- Given task
Any pictures should be left out; please print exactly the lines between the line with "Build this scene" and the line with "v = lin((r, g, b));", inclusive.

- Dataset
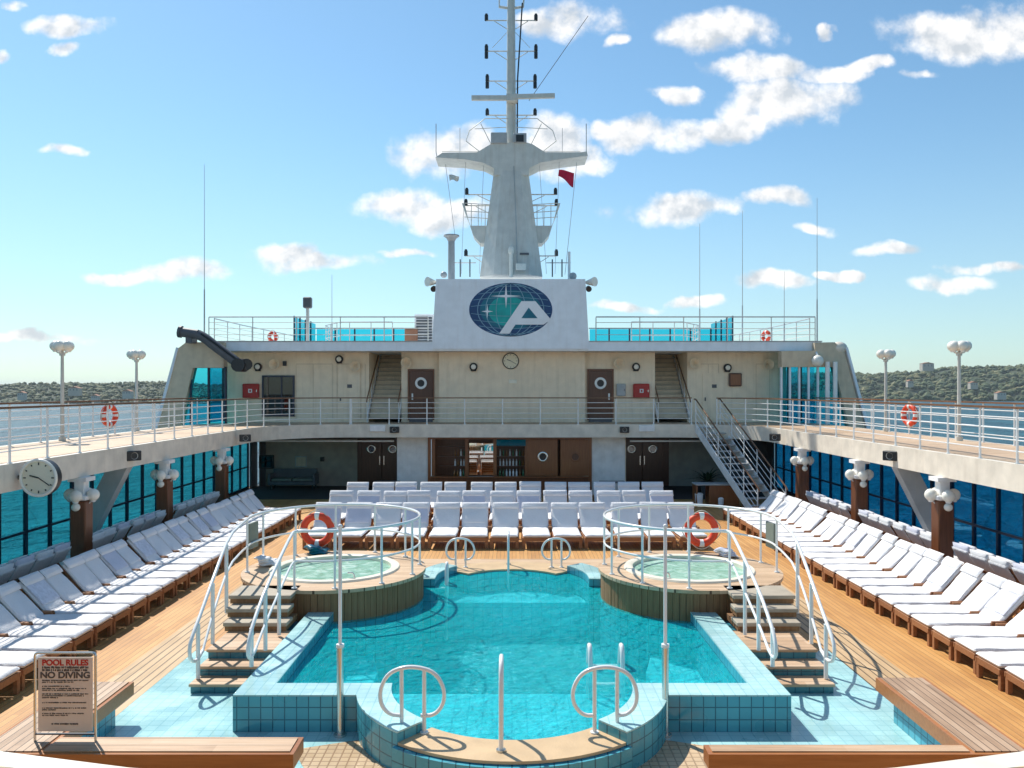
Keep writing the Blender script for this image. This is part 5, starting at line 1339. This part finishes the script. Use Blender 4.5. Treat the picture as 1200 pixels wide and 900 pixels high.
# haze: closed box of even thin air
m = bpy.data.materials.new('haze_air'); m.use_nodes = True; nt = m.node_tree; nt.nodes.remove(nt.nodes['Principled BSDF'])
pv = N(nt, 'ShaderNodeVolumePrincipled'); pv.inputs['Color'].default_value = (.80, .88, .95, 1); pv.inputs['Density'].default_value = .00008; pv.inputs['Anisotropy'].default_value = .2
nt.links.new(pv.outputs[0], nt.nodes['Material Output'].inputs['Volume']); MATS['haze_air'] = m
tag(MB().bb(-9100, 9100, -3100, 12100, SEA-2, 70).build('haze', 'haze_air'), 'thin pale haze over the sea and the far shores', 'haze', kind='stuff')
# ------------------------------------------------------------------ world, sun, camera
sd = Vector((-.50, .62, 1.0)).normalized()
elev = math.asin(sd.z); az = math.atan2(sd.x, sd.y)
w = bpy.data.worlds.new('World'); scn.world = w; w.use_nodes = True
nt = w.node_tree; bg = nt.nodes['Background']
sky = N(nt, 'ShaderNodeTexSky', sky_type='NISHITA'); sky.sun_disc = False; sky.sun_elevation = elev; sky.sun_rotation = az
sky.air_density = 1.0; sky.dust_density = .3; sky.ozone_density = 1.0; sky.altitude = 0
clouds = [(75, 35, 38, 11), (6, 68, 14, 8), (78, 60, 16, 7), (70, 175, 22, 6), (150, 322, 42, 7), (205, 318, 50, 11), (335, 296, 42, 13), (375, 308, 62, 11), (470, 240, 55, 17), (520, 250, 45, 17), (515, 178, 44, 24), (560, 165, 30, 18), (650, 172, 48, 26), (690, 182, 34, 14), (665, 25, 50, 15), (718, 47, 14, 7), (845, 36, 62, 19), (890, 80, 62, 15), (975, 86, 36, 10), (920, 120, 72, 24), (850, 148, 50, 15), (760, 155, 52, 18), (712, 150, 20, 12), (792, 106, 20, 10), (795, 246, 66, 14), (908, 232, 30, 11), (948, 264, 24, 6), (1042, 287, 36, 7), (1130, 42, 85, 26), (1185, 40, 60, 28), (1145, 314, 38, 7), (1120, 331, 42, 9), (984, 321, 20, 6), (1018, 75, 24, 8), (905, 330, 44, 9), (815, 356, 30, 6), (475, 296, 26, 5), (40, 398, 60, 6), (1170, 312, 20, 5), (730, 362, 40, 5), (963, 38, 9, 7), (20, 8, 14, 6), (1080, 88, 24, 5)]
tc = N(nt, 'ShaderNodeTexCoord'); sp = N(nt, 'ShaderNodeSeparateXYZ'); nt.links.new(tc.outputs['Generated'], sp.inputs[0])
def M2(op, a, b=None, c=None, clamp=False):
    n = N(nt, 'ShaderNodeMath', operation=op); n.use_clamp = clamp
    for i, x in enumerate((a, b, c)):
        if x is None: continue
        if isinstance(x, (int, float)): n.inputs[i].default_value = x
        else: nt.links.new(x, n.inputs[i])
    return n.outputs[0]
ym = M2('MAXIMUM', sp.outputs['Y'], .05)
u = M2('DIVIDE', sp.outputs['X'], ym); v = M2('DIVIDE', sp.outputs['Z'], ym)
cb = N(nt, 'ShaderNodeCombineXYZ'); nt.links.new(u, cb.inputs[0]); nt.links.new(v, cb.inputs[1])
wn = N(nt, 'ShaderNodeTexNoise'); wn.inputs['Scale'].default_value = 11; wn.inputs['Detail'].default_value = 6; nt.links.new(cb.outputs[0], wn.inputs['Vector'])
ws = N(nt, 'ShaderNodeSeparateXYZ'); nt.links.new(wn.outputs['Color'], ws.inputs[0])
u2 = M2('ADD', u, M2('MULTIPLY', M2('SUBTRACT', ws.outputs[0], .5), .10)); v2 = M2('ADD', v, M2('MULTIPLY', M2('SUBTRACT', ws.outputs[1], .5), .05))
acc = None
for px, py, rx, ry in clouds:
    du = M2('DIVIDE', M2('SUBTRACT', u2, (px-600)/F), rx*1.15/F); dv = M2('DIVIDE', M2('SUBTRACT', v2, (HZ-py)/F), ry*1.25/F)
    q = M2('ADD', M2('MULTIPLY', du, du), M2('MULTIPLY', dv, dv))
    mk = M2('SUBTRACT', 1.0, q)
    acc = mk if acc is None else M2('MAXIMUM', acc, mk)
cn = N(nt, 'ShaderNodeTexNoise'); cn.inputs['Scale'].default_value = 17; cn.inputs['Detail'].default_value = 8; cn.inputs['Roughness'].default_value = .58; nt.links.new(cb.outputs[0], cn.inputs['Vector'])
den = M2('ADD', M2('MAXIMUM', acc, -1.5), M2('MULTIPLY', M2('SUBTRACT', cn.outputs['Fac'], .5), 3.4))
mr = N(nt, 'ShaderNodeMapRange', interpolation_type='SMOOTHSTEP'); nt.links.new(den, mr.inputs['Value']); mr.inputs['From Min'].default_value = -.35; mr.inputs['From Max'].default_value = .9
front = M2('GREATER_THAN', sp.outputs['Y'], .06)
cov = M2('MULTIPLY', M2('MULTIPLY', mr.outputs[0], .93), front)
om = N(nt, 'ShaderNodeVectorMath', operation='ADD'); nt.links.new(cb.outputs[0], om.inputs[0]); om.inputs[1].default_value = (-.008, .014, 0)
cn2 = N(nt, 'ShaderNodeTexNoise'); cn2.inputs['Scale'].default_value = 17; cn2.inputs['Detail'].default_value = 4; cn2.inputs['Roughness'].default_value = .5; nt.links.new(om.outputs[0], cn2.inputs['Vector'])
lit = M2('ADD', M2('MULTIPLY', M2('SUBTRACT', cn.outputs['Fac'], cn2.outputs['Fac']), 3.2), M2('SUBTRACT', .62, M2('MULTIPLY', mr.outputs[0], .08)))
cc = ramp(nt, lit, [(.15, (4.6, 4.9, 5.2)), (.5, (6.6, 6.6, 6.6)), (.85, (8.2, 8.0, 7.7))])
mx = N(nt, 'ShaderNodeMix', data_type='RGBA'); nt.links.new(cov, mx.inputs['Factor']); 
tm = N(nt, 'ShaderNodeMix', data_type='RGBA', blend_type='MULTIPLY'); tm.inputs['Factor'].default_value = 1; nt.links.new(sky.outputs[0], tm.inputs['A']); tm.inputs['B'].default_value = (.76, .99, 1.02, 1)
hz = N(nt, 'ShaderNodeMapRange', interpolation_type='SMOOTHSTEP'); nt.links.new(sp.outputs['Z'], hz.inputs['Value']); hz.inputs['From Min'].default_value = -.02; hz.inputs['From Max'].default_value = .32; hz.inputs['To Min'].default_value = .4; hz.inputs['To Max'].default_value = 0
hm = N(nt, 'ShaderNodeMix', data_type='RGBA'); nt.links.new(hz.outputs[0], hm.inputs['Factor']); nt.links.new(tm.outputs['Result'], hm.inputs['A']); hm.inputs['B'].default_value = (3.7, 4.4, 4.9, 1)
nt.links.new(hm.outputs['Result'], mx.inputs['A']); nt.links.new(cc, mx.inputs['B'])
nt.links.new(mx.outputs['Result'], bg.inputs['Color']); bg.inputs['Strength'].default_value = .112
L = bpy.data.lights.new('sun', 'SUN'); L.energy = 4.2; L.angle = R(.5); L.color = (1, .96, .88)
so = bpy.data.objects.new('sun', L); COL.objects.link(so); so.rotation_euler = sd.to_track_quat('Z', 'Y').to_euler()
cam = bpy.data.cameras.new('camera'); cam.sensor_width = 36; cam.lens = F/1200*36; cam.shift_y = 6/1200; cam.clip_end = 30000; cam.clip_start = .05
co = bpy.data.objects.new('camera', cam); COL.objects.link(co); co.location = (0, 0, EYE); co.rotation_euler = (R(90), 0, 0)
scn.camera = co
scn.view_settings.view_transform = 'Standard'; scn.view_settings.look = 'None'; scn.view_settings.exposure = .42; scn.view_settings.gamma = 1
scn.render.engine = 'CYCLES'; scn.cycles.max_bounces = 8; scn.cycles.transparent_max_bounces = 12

* * *

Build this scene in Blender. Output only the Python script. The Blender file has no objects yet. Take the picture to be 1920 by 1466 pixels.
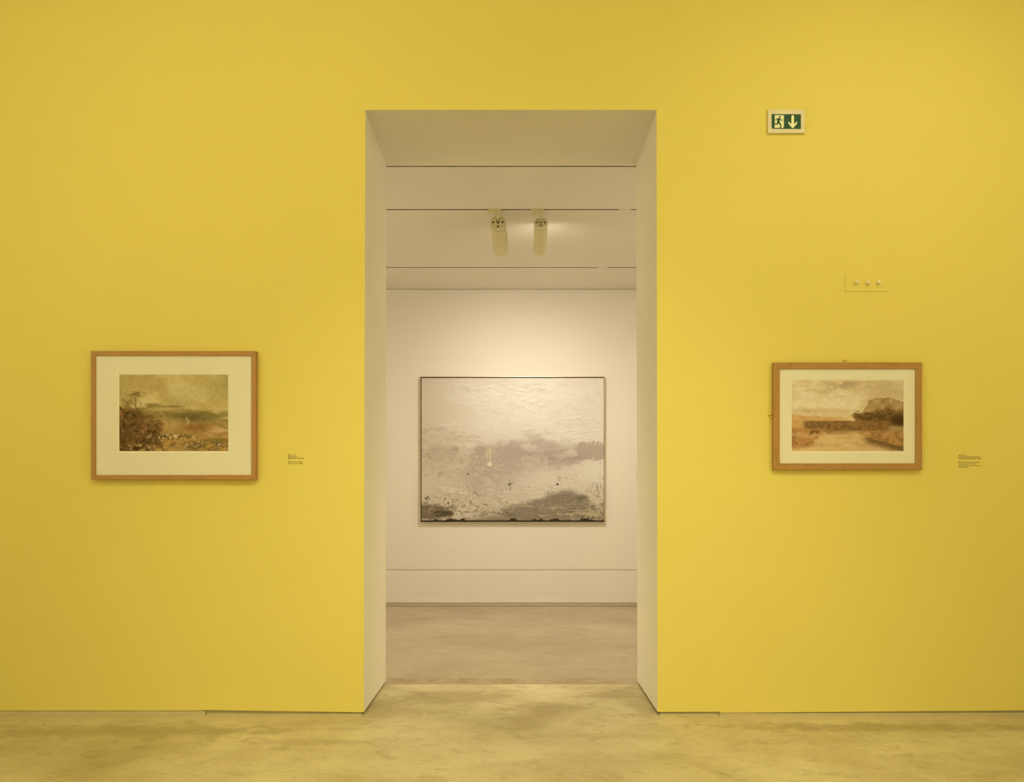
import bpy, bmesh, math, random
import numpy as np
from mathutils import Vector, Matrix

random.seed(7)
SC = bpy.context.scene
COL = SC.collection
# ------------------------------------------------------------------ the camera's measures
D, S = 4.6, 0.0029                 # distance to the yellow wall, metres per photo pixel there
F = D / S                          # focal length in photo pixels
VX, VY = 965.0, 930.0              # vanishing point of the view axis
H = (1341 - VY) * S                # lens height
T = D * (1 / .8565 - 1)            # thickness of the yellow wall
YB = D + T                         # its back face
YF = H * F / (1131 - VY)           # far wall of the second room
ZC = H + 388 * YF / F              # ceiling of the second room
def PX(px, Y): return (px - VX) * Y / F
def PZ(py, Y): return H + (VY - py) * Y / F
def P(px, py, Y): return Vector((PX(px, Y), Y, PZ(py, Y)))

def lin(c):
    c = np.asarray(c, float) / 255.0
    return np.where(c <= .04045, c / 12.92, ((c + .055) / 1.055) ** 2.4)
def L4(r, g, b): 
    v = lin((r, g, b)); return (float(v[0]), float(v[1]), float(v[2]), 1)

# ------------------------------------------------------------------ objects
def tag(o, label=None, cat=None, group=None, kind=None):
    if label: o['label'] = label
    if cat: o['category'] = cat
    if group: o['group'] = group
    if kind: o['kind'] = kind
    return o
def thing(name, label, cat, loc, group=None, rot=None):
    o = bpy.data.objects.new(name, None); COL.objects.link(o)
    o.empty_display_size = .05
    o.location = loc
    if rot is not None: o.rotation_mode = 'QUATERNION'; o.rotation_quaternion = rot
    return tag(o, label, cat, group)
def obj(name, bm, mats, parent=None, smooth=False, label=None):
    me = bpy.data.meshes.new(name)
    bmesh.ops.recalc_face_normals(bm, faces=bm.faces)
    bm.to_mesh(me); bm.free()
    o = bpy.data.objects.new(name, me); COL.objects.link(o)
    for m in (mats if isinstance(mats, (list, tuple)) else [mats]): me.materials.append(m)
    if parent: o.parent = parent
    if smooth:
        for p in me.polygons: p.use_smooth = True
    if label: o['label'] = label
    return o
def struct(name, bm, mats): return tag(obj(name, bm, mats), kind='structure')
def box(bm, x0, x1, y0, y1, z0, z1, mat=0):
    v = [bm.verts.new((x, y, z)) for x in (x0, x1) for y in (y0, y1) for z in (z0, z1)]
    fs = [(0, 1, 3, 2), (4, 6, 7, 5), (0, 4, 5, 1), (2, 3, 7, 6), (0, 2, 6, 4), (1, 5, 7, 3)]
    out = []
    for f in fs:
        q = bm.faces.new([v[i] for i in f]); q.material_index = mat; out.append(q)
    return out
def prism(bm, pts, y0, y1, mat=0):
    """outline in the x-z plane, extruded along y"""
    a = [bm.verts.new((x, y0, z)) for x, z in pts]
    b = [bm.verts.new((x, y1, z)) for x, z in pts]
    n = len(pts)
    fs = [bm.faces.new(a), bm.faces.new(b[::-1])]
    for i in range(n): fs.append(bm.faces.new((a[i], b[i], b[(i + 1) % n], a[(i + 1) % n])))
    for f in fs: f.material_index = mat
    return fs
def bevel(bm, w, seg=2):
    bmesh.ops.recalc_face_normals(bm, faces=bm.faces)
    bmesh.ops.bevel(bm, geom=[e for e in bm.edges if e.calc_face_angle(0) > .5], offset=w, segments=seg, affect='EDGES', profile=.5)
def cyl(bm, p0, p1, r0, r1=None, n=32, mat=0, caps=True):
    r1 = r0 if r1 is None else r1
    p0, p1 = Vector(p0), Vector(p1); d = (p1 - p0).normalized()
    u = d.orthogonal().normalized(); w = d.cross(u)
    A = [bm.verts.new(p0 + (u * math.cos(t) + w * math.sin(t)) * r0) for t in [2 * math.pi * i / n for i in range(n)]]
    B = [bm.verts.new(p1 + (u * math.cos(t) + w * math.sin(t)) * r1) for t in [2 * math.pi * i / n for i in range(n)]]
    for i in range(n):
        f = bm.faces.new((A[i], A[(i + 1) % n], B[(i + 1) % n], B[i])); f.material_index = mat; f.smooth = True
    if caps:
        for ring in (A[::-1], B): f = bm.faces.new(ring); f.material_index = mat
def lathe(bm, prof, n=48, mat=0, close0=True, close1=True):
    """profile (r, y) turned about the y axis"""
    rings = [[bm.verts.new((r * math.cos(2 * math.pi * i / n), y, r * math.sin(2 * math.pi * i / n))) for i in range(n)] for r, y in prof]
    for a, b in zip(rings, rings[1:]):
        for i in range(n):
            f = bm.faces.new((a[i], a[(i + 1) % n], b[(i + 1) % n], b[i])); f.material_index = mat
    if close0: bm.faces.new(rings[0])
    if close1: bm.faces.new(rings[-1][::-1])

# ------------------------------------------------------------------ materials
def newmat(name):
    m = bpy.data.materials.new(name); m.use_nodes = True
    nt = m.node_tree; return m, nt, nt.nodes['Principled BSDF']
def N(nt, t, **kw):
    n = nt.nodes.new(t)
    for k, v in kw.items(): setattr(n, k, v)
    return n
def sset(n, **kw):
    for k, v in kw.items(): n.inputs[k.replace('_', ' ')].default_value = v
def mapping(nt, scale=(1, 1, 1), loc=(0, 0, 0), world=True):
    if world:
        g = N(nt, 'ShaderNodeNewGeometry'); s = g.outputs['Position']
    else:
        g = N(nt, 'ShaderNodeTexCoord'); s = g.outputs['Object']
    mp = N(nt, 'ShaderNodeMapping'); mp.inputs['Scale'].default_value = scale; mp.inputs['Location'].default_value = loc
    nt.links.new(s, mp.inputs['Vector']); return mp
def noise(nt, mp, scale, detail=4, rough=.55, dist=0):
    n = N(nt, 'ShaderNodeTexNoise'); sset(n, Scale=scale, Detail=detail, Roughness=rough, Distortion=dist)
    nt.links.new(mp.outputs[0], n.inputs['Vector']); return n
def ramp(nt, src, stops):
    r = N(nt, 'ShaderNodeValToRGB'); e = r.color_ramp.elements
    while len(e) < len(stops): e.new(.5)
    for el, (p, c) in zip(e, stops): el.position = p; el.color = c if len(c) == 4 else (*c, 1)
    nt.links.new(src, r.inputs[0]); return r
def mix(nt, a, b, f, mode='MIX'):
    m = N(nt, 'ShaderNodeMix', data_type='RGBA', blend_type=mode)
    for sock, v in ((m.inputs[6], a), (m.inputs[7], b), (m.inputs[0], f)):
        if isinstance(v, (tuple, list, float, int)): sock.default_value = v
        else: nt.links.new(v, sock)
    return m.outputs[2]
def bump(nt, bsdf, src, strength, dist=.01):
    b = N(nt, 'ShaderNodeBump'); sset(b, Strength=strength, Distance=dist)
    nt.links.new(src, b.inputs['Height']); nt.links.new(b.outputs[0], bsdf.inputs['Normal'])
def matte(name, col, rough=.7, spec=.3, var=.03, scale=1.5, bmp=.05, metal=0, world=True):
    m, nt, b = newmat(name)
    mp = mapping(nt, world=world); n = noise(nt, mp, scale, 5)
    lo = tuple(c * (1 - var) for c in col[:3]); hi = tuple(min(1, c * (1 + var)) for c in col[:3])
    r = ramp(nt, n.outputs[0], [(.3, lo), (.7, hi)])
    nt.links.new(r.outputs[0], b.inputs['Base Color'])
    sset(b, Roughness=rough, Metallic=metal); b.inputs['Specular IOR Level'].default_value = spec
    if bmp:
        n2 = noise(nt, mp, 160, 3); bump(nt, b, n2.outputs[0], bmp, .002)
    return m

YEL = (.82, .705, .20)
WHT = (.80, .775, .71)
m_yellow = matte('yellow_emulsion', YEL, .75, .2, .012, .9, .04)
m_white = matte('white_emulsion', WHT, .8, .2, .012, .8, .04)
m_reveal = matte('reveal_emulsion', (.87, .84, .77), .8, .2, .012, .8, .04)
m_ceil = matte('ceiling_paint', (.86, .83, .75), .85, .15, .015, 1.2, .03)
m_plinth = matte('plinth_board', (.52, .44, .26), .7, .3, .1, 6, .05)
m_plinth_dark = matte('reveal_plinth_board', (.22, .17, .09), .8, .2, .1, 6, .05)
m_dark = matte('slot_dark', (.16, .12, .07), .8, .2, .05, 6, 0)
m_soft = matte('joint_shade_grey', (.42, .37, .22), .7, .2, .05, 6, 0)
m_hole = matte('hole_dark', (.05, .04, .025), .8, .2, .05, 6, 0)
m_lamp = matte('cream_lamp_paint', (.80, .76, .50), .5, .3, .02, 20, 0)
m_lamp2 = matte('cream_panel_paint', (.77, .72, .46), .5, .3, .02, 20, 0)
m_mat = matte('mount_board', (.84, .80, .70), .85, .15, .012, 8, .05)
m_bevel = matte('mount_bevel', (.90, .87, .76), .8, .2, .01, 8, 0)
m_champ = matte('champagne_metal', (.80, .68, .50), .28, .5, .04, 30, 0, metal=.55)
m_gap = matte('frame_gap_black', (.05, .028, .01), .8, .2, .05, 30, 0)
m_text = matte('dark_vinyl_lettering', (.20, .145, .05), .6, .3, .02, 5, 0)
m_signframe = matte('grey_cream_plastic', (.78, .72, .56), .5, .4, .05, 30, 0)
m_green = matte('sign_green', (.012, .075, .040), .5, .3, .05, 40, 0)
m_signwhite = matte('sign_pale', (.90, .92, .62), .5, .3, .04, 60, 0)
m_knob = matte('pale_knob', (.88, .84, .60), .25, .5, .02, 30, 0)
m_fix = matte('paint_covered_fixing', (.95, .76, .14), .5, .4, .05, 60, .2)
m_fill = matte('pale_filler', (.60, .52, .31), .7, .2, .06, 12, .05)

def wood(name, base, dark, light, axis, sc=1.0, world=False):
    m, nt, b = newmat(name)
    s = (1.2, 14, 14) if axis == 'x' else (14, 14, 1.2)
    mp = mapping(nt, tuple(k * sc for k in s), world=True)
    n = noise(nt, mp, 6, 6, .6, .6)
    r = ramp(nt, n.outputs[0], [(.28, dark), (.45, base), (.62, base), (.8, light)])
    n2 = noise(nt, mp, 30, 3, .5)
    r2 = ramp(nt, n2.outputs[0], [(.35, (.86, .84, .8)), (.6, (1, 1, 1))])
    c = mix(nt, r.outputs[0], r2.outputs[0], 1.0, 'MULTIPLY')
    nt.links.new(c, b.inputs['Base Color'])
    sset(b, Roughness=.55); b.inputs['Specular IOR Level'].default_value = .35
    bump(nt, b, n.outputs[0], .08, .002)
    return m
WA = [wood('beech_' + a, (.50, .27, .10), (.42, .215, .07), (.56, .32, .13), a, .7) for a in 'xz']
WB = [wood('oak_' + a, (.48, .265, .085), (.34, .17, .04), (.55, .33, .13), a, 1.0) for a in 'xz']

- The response
Build this scene in Blender. Output only the Python script. The Blender file has no objects yet. Take the picture to be 1920 by 1466 pixels.
import bpy, bmesh, math, random
import numpy as np
from mathutils import Vector, Matrix

random.seed(7)
SC = bpy.context.scene
COL = SC.collection
# ------------------------------------------------------------------ the camera's measures
D, S = 4.6, 0.0029                 # distance to the yellow wall, metres per photo pixel there
F = D / S                          # focal length in photo pixels
VX, VY = 965.0, 930.0              # vanishing point of the view axis
H = (1341 - VY) * S                # lens height
T = D * (1 / .8565 - 1)            # thickness of the yellow wall
YB = D + T                         # its back face
YF = H * F / (1131 - VY)           # far wall of the second room
ZC = H + 388 * YF / F              # ceiling of the second room
def PX(px, Y): return (px - VX) * Y / F
def PZ(py, Y): return H + (VY - py) * Y / F
def P(px, py, Y): return Vector((PX(px, Y), Y, PZ(py, Y)))

def lin(c):
    c = np.asarray(c, float) / 255.0
    return np.where(c <= .04045, c / 12.92, ((c + .055) / 1.055) ** 2.4)
def L4(r, g, b): 
    v = lin((r, g, b)); return (float(v[0]), float(v[1]), float(v[2]), 1)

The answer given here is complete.